The purpose of the letter was to set out further information requested by the committee at a hearing in November 2022.

“Where we learn that a customer has lost their life or suffered serious injury and there is any suggestion that this might be linked to contact with HMRC, the matter is reviewed by an internal governance team within HMRC that is separate from the case team, and relevant cases are referred to the IOPC,” Harra wrote. “Eight investigations have concluded and there was no evidence of misconduct by any HMRC officer. Two investigations are currently ongoing,” he said, adding that HMRC is “taking forward organizational learning” from the concluded investigations.

‘Call This Out’

“Even if the policy aim is to tackle perceived tax avoidance motives, the current approach is not the right answer. It is enormously inefficient and costly for HMRC to administer and does not ultimately help HMRC in terms of securing future revenues. Affected taxpayers’ families are paying far too great a price,” Gabbai told Tax Notes in an emailed statement.

“This deadlock between HMRC and affected taxpayers needs to be resolved urgently. Internal HMRC investigations won’t achieve anything. A change of policy direction is long overdue, and it needs to come from the government. I fail to understand how it can possibly be detrimental to a politician’s career to call this out and actually do something about it. My heart goes out to the victims of this unacceptable and unnecessary legislation, and their families,” Gabbai added.

“I have previously commented on the great distress caused by the loan charge rules,” Mike Warburton, formerly a director at Grant Thornton, wrote in The Daily Telegraph on January 19. “Parliament is sovereign, and the government has the power to change the law in the interests of treating taxpayers with fairness and humanity.

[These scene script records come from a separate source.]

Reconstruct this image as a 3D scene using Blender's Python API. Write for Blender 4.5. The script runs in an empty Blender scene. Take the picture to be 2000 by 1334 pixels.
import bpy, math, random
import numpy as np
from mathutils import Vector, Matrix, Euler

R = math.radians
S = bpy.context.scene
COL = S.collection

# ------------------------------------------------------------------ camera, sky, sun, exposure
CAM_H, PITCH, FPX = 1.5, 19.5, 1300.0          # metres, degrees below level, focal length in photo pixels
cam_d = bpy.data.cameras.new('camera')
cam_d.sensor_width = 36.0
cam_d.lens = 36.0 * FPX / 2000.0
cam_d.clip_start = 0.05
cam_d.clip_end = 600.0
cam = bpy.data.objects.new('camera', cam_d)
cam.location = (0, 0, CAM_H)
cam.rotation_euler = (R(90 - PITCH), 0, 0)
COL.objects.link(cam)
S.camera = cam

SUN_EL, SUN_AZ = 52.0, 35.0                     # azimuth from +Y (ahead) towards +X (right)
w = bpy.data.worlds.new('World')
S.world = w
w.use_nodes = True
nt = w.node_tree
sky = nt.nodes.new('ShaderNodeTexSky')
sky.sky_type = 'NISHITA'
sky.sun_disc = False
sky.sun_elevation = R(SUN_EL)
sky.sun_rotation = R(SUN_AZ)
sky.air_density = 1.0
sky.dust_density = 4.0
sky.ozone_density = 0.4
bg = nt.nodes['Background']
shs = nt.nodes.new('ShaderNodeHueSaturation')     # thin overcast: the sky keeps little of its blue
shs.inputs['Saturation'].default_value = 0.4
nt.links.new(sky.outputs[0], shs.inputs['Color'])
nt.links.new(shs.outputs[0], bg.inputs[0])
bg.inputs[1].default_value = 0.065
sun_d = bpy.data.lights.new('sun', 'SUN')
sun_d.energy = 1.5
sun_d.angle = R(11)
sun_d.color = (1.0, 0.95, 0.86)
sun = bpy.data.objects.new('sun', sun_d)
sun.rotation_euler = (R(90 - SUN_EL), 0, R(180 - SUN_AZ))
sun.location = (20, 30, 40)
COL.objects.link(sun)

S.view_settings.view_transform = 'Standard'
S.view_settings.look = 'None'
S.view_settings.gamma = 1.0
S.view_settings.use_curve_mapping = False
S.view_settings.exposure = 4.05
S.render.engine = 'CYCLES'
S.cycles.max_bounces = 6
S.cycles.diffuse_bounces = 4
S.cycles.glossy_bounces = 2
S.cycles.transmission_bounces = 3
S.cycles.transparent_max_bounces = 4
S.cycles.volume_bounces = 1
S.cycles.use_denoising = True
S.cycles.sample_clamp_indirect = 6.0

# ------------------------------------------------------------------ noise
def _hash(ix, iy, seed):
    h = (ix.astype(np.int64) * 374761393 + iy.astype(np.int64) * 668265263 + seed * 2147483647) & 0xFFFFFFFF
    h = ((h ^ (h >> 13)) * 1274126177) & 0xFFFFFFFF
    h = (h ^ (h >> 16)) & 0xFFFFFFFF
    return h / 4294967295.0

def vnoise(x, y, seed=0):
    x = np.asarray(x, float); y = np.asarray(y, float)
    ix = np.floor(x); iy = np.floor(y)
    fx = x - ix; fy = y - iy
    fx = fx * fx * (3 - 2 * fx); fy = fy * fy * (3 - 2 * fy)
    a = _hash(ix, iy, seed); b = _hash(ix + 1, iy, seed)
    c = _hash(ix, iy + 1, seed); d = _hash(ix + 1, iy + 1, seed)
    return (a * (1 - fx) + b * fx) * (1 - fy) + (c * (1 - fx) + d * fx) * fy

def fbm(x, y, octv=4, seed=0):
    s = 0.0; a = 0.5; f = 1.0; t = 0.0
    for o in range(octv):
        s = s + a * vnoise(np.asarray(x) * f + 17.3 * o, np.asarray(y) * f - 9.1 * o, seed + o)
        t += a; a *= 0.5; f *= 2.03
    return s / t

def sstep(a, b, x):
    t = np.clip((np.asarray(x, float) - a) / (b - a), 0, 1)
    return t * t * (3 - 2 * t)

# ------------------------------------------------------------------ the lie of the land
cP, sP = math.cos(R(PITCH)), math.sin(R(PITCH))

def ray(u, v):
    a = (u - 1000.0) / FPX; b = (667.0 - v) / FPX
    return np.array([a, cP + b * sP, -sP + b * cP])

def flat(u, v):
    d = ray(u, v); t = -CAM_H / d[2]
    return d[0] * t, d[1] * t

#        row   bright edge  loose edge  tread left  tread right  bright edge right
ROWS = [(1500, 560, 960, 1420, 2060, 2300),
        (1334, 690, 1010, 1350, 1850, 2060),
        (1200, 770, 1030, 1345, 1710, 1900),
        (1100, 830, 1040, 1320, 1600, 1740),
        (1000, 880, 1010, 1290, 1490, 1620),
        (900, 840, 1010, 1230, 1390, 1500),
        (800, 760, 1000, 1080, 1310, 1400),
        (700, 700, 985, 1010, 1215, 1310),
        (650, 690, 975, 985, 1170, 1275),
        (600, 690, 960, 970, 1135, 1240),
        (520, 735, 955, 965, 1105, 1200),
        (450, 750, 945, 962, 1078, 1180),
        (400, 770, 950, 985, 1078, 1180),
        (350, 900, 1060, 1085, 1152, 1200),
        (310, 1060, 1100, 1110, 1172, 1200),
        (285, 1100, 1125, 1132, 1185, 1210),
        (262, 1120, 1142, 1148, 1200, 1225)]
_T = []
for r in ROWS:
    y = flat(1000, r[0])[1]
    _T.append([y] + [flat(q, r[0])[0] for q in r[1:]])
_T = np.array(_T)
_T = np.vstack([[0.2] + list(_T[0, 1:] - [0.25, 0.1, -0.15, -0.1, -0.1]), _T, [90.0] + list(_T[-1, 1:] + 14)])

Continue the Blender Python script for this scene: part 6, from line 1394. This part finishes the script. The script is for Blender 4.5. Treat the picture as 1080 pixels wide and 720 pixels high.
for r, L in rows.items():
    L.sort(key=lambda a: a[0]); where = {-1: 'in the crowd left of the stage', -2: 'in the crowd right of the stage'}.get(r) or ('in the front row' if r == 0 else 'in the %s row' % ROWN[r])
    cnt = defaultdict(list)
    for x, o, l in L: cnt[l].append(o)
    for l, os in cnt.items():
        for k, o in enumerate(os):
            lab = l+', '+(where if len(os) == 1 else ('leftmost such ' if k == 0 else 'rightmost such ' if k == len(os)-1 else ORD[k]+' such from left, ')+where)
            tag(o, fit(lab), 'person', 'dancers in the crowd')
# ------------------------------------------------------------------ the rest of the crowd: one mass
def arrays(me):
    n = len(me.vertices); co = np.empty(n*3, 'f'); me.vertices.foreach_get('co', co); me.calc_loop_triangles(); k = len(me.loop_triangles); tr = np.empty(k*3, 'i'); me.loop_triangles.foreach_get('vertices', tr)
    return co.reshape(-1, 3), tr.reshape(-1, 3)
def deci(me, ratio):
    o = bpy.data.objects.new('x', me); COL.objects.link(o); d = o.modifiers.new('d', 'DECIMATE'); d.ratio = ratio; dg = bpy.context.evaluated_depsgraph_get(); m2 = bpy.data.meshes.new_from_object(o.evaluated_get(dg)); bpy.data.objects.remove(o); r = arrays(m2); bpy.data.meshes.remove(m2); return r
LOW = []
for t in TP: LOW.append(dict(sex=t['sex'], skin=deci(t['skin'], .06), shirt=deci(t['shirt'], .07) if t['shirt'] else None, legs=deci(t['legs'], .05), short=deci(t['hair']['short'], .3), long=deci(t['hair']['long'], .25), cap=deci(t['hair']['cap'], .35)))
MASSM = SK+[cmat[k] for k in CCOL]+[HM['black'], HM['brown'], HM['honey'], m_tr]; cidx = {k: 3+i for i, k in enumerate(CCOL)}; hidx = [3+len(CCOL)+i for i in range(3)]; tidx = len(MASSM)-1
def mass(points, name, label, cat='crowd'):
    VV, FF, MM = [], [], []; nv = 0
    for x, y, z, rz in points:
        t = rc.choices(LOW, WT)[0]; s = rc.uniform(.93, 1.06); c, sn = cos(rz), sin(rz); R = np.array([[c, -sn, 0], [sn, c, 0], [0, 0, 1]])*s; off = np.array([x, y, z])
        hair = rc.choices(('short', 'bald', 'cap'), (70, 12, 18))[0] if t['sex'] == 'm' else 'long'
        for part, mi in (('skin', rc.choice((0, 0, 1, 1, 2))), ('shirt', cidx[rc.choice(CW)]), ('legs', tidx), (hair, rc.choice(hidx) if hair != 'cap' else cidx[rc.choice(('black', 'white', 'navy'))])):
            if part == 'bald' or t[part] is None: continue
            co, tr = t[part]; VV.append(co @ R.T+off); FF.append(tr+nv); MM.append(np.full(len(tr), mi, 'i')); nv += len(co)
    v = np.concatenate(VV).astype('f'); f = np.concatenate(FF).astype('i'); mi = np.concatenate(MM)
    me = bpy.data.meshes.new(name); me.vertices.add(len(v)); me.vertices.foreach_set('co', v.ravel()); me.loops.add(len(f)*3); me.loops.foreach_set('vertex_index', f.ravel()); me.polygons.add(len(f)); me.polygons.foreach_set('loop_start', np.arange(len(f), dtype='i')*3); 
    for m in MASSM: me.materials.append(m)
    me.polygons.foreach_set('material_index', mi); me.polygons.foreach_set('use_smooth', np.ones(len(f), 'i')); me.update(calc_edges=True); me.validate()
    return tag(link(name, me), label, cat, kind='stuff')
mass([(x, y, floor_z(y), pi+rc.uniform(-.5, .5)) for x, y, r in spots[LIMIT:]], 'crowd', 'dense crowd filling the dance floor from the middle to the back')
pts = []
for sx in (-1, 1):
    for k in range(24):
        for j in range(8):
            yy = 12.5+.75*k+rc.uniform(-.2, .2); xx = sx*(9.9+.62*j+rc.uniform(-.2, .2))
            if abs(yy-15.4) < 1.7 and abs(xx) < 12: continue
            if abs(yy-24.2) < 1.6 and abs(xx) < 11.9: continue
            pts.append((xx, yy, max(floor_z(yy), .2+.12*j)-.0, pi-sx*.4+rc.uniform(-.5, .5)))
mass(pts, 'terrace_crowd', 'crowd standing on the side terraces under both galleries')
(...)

This should now happen without delay.”

Sixty-four tax professionals have signed the settlement proposal promoted by Gabbai and first published in October 2022. They include Justine Riccomini, head of employment and devolved tax at the Institute of Chartered Accountants of Scotland; Ray McCann, past president of the Chartered Institute of Taxation; and barristers Keith Gordon, David Pett, Ximena Montes Manzano, and Michael Sherry of Temple Tax Chambers.

“We have continually warned of the suicide risk of this immoral law. It must be changed,” the Loan Charge & Taxpayer Fairness All-Party Parliamentary Group tweeted on January 18.

The group said in a December 20, 2022, release that more than 100 parliamentarians had signed an open letter urging Prime Minister Rishi Sunak and Chancellor of the Exchequer Jeremy Hunt to “agree to seek a resolution to the whole issue.” A resolution is “in everyone’s interests, not only the tens of thousands of families stuck in the loan charge nightmare, but also HMRC and the government, for whom the loan charge has become a significant problem, as well as being a wholesale failure as a policy,” it argued.

“It’s clear that individuals were mis-sold these schemes and were given no warning of pursuit by HMRC, yet it is these individuals who are facing ruin, whilst those who mis-sold the schemes to them have faced no action at all,” said the group’s vice chair, Baroness Susan Kramer.

Promoters

Harra told the committee in November 2022 that HMRC had named on its website “a significant number of promoters” and the schemes they were promoting. “On avoidance, what is still stubborn is a small number of promoters going after a high volume of mainly workers. Most of the marketed avoidance schemes we see now are in employment, trying to avoid employment taxes,” he said.

“Our strategy is to make life as difficult as we possibly can for those promoters and drive them out of the market. We have been given new powers in the last couple of years to accelerate our ability to do that, but also to reduce the demand for their services,” Harra added.

HMRC updated a list of “named tax avoidance schemes, promoters, enablers, and suppliers” on January 19.